Frustrated Tolaga Bay locals have been left none the wiser following a meeting last night about massive storm damage.
Forestry debris washed down from hillsides blocked rivers and damaged farms in two bouts of heavy rain in the region earlier this month.
More than 100 people turned up to get answers from the three major forestry companies in the area and Gisborne District Council at a community meeting at Reynolds Hall in Tolaga Bay.
Locals wanted to know who was at fault, who would be paying, and what could be done to stop it happening again.
Landowner Des McGrannaghan used the meeting as his chance to tell the forestry companies exactly what was on his mind.
"This accident was waiting to happen and no one is prepared to take responsibility for it.
"Us down here, we all knew it was going to happen it was a question of when. Your practices up there are disgraceful."
Forestry companies Ernslaw One, PF Olsen and Hikurangi Forest Farms said the damage was not caused by negligence.
After the meeting PF Olsen harvest manager Warren Roche said all correct processes had been followed and all debris was where it should have been.
"The hill is probably the best place for [the debris] because in any normal event it wouldn't have mobilised. To my best knowledge the wood was all in the right places."
During the meeting Susie Te Rure-Puha said the council should have done more with the information it had from a report on forestry, completed after last year's Cyclone Cook.
The report found piles of slash - forestry debris - were routinely stored on flood plains and that future downpours would cause risk for buildings and infrastructure.
It predicted the damage that unfolded over the past weeks was highly likely.
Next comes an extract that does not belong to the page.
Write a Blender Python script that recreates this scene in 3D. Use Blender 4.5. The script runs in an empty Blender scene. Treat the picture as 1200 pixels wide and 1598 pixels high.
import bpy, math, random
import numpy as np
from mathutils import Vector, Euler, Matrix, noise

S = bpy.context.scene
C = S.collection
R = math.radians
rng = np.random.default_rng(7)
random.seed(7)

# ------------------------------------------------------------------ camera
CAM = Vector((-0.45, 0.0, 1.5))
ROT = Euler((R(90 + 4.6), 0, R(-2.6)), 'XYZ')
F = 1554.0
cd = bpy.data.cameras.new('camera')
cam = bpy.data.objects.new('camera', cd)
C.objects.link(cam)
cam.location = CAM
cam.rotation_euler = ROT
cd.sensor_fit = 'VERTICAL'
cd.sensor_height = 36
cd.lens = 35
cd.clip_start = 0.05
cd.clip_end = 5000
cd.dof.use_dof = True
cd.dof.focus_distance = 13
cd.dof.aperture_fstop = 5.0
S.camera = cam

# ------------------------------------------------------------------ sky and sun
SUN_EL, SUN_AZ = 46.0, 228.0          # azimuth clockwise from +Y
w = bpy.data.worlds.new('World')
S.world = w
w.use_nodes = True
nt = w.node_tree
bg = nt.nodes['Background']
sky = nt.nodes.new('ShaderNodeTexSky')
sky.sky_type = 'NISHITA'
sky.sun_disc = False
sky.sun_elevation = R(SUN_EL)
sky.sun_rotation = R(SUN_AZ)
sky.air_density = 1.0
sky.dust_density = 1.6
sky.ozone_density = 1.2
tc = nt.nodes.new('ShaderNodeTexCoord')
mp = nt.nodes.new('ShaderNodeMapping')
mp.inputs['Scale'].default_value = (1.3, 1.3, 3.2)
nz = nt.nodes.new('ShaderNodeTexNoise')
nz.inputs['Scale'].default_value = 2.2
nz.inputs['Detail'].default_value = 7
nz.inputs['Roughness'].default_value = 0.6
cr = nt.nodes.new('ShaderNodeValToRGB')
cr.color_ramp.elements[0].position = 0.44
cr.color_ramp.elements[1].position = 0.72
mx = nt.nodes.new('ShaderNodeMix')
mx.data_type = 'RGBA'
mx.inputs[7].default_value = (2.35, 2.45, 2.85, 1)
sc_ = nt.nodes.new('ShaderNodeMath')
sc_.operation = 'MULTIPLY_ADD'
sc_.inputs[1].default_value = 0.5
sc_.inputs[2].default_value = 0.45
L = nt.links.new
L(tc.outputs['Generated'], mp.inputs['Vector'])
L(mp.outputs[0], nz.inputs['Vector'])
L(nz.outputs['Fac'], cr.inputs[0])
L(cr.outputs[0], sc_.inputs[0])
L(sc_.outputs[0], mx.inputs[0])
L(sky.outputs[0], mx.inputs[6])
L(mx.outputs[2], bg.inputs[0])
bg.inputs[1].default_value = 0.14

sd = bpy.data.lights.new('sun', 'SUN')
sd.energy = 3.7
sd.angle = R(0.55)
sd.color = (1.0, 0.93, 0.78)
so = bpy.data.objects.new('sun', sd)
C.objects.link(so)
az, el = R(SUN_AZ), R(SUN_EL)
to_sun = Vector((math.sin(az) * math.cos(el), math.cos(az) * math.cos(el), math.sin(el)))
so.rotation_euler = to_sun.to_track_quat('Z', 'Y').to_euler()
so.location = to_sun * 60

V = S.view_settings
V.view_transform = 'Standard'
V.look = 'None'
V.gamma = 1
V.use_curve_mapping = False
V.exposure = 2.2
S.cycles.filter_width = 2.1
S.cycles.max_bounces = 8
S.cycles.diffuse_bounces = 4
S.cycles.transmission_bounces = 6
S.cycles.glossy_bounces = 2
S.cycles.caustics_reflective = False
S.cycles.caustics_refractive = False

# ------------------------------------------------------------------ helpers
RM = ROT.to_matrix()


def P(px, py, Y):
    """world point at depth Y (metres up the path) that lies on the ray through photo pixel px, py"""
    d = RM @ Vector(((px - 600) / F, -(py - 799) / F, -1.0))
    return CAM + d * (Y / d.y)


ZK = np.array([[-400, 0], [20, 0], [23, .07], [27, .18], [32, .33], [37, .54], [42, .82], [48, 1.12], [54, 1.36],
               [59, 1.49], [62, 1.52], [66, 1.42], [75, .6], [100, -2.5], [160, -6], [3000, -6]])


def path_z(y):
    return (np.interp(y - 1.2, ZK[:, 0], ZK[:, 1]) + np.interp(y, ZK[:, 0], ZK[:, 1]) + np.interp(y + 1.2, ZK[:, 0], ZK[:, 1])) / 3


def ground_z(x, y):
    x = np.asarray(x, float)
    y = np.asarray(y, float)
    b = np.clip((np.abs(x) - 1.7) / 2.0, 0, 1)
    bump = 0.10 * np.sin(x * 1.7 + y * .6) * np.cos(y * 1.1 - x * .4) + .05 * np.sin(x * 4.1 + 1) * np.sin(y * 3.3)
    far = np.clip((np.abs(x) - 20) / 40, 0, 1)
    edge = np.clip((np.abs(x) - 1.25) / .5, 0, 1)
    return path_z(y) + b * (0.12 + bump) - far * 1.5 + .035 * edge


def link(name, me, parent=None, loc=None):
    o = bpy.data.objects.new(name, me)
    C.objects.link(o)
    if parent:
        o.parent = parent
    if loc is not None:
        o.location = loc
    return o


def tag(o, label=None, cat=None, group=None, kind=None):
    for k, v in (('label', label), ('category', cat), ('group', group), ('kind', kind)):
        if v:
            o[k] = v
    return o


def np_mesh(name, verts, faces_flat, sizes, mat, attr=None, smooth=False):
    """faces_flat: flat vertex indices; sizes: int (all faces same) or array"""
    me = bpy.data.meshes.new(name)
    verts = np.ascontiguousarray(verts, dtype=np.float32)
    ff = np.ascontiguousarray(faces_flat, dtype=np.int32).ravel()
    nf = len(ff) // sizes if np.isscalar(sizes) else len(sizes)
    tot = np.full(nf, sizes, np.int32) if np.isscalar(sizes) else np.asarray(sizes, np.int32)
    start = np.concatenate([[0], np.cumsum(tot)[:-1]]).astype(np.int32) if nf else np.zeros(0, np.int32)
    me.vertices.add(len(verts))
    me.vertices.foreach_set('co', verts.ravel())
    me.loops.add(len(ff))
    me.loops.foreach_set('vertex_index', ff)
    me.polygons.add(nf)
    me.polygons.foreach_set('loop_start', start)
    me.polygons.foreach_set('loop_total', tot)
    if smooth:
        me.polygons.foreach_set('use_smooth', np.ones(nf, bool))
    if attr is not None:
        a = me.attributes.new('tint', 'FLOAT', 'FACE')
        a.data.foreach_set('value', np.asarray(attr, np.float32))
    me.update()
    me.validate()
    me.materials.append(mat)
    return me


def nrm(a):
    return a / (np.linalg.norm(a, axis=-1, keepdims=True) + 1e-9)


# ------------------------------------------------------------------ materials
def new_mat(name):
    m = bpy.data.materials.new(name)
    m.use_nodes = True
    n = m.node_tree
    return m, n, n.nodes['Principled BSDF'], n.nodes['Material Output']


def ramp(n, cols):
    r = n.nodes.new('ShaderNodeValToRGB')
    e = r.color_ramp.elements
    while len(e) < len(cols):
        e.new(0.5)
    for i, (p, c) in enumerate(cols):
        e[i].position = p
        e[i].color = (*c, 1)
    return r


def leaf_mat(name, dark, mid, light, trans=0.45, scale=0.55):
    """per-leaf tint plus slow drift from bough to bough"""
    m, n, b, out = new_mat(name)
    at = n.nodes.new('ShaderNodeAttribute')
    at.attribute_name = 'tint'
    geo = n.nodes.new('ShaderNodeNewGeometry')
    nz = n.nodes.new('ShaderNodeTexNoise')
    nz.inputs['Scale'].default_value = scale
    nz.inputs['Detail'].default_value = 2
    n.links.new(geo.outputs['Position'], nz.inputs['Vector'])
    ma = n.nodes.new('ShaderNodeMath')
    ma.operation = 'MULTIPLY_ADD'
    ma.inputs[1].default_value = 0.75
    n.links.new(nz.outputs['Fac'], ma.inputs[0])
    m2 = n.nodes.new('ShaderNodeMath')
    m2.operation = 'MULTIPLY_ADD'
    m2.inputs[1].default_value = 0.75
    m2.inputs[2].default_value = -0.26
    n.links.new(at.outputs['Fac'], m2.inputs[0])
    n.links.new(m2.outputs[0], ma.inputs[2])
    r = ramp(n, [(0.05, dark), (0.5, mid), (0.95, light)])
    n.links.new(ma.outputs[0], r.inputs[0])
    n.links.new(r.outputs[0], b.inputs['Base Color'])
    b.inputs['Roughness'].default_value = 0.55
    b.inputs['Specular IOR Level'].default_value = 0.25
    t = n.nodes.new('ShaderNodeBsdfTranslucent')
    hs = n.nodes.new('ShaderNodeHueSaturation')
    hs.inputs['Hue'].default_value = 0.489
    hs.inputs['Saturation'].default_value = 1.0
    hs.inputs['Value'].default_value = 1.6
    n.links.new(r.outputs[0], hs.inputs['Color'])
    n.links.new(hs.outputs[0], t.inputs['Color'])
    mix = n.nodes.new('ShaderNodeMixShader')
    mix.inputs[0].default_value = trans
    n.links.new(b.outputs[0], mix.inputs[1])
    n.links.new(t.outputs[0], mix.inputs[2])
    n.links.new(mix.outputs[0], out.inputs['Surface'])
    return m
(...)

"You found that there was a lot of forestry among the wood there, the report was done. So the community does think you're at fault here, council, around your management of the resource consent," Ms Te Rure-Puha said.
"That is what we do believe, you need to prove us wrong."
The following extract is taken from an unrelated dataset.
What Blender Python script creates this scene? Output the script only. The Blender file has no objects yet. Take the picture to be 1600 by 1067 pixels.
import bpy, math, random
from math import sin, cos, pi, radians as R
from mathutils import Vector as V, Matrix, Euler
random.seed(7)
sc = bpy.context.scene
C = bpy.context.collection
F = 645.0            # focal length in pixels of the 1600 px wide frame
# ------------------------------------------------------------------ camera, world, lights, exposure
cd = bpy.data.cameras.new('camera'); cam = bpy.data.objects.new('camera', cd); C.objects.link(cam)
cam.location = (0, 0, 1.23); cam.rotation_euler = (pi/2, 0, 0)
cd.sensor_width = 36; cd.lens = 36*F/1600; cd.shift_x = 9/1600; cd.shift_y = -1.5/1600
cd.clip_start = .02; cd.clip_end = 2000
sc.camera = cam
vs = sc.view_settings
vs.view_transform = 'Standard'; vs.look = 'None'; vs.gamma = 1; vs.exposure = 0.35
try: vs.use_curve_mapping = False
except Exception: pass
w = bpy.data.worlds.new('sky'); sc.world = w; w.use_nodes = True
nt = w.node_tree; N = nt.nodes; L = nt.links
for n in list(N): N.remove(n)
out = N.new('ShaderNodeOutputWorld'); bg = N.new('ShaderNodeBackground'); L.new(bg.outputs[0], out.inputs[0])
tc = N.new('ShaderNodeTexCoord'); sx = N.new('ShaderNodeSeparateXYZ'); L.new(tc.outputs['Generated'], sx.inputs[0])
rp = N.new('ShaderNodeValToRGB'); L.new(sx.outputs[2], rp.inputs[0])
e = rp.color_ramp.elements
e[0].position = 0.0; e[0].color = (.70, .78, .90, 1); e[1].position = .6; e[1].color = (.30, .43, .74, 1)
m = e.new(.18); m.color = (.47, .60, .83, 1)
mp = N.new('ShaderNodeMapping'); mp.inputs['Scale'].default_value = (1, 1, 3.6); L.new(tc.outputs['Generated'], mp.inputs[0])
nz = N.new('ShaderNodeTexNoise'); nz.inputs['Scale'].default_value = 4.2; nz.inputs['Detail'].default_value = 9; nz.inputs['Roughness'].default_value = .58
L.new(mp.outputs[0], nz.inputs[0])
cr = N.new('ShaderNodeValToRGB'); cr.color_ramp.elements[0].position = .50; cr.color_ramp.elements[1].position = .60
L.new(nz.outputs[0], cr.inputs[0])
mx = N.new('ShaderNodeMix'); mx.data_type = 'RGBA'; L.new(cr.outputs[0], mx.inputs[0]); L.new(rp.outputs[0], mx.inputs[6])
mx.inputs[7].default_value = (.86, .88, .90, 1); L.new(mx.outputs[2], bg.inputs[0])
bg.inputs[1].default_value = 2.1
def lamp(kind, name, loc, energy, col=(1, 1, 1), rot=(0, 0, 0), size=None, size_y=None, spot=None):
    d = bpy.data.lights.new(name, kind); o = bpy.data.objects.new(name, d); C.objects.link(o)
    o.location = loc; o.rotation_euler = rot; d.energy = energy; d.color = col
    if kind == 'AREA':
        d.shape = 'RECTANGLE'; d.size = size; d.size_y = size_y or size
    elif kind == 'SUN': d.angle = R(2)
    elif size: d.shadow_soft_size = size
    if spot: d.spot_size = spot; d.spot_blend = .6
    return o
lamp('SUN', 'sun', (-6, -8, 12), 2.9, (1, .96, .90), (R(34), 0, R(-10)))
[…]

Council environmental director Nick Zaman said the council was investigating its consent management processes but had made some changes after the report was finalised.
Mr Zaman said council had told the forestry companies about the report and warned them about what could happen.
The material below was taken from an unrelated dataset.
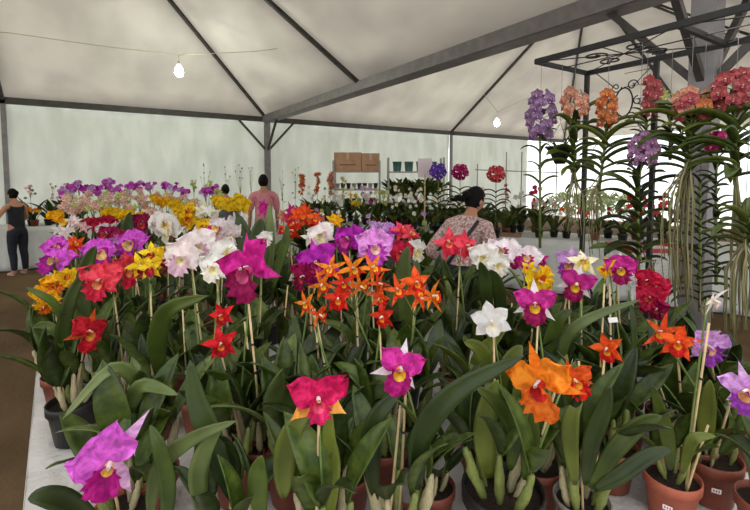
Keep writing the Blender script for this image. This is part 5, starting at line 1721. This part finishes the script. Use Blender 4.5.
    if straps:
        b_ = MB()
        R = N['chest'][1]+g+.012
        pts = []
        for q in range(9):
            t = q/8
            pts.append(J(.13-.24*t+.03*sin(pi*t), -.135*sin(pi*(.16+.72*t))-.045, 1.45-.42*t))
        b_.tube(pts, .014*k, 6)
        link('shoulder_strap', b_.me('shoulder_strap', mat('dark_strap', (44,42,46), rough=.7)), root)
    return root

def flo(px, d):
    p = W(px, 220, d)
    p.z = 0
    return p
BLK = mat('black_cotton', (20,22,28), (30,32,40), rough=.85, scale=12)
NAVY = mat('dark_trousers', (24,26,36), (34,36,48), rough=.85, scale=12)
PINKS = mat('pink_shirt', (206,128,136), (216,146,152), rough=.85, scale=7)
FLORAL = mat('floral_blouse', (150,104,104), (212,190,180), rough=.85, scale=55, detail=1)
view_az = math.atan2(FWD.y, FWD.x)
def face_dir(px, turn):
    """heading of someone at column px seen from behind, turned by degrees to the viewer's left"""
    w = W(px, 220, 3)
    return math.atan2(w.y, w.x)+radians(turn)
person('woman in the pale floral blouse with tied-back black hair, bending over behind the table', flo(461, 3.5), face_dir(461, -28), H=1.66, lean=.33, head=(-.25, .25),
       arms=(((-.34, -.02, 1.13), (-.30, .22, 1.02)), ((.25, .06, 1.12), (.2, .28, 1.0))), top=FLORAL, bottom=NAVY, hair='tail', straps=True, sleeve='long')
person('man with short black hair in a pink shirt, seen from behind', flo(264, 7.4), face_dir(264, 5), H=1.74, female=False, top=PINKS, bottom=NAVY, hair='short', sleeve='short')
person('woman in a black top and black trousers standing at the wall table', flo(17, 7.55), face_dir(17, 30), H=1.5, lean=.1, top=BLK, bottom=NAVY, hair='bun', sleeve='none', stance=.1,
       arms=(((-.32, .02, 1.16), (-.26, .2, 1.02)), ((.24, .1, 1.12), (.26, .34, 1.05))), shoes=mat('beige_shoe', (176,150,136)))
person('dark-haired child mostly hidden behind the brightest yellow orchids', flo(226, 8.2), face_dir(226, 0), H=1.56, female=False, top=mat('grey_tee', (92,92,100), (108,108,116)), bottom=NAVY, hair='short', sleeve='short')
person('dark-haired person whose head shows behind the purple sprays at the far table end', flo(60, 9.4), face_dir(60, 15), H=1.56, female=False, top=mat('charcoal_tee', (54,54,60), (66,66,72)), bottom=NAVY, hair='short', sleeve='short')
"We've also held workshops with the forestry industry in terms of engaging with them and also educating them out what is required to be done.
"So I think it's actually time to be hearing from the forestry council about what they're actually doing about this."
Local farmer Clare Parker said hundreds of thousands of dollars worth of damage had been done to her land.
She wanted the council to commit to a solid plan.
"While you guys are doing an investigation on yourself and the forestry and your own consents, we'd really like some immediate compensation and some immediate clean-up put in place.
"Can the council agree to sending weekly updates, we're really keen to see a road map of what's happened the last two weeks and what's happening next."
Council chief executive Nedine Thatcher-Swann said it would update landowners each week.
Forestry worker Shaun Mitchell, who had his home destroyed in the flood, said the industry had a lot of work to do but it needed to be a community effort.
"I've given the industry 20 years, I'll give it another 20 but lets get our acts together as a community.
"A lot of work comes to this region through forestry, a lot of us are employed by it. But we've got to get it together."
Forestry companies will help clear the 36 affected farms, but no one has said they will clear the debris from the beach and rivers and there is no plan for where that debris will go.
Four people are still out of their homes and eight roads remain closed.